Martin Schlaepfer, 67, is scheduled to be sentenced in June, according to a news release from the United States Department of Justice. He faces up to 20 years in a federal prison, according to the DOJ.
Schlaepfer was indicted in 2013 but lived overseas before he was arrested in Italy in September 2024 pursuant to an Interpol Red Notice and extradited to the United States last year, the department said.
Three of Schlaepfer’s co-conspirators — Anthony Brandel, James Warras and Sean Finn — were found guilty of conspiracy and multiple counts of wire fraud and securities fraud following separate jury trials in 2015 and 2020. Each were sentenced to over seven years in prison.
A fourth defendant, Joseph Micelli, pleaded guilty to conspiracy to commit wire fraud and securities fraud in 2015 and was sentenced to five years in prison. A fifth defendant, Hans-Jurg Lips, remains at large outside the U.S.
The Justice Department’s Fraud Section alleged that investors were lured by promises of astronomical returns into contributing $100,000 to $1.2 million to a phony Swiss company called the Malom Group.
Securities & Exchange Commission court filings said the Malom Group, an acronym for “make a lot of money,” bilked 30 investors out of more than $11 million between 2009 and 2011. Schlaepfer, the justice department said, identified himself to victims as the chief executive officer of the Malom Group.
Beginning as early as October 2009, Schlaepfer and his co-conspirators in Switzerland and Las Vegas orchestrated a scheme in which they sold investments they knew to be fictitious, the department said.

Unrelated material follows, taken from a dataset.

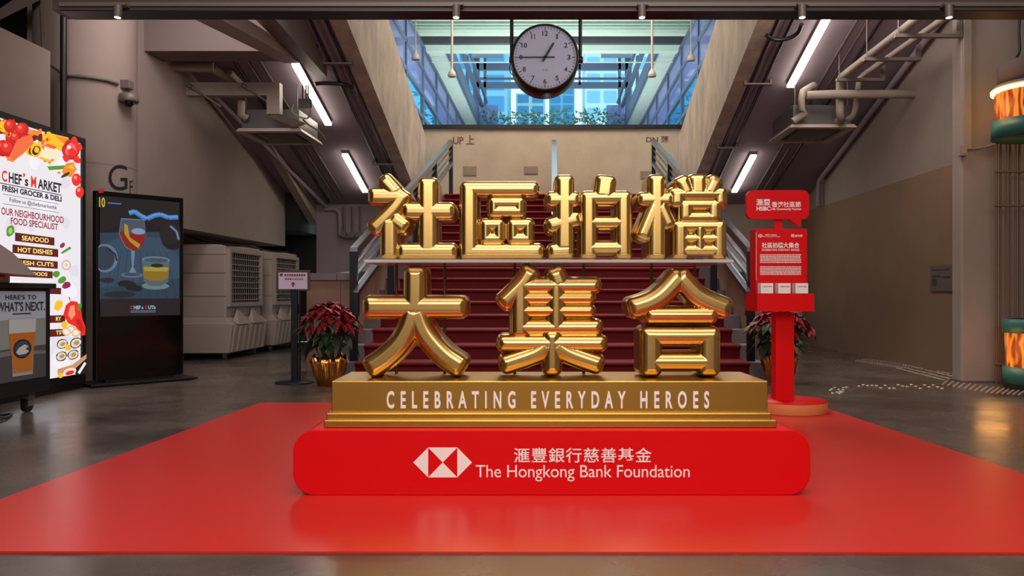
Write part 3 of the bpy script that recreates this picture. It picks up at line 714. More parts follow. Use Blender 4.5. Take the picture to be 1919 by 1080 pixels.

Schlaepfer and the others told victims that, for an up-front payment, Malom would provide access to investment opportunities and substantial cash loans. Victims were given fabricated bank documents purporting to show that Malom held hundreds of millions of dollars in overseas bank accounts, officials said.
When victims wired their money into an escrow account controlled by the co-conspirators, however, the money was released and disbursed to, among others, Schlaepfer for his own personal use, federal officials said.
The FBI will continue to investigate the case, the department said.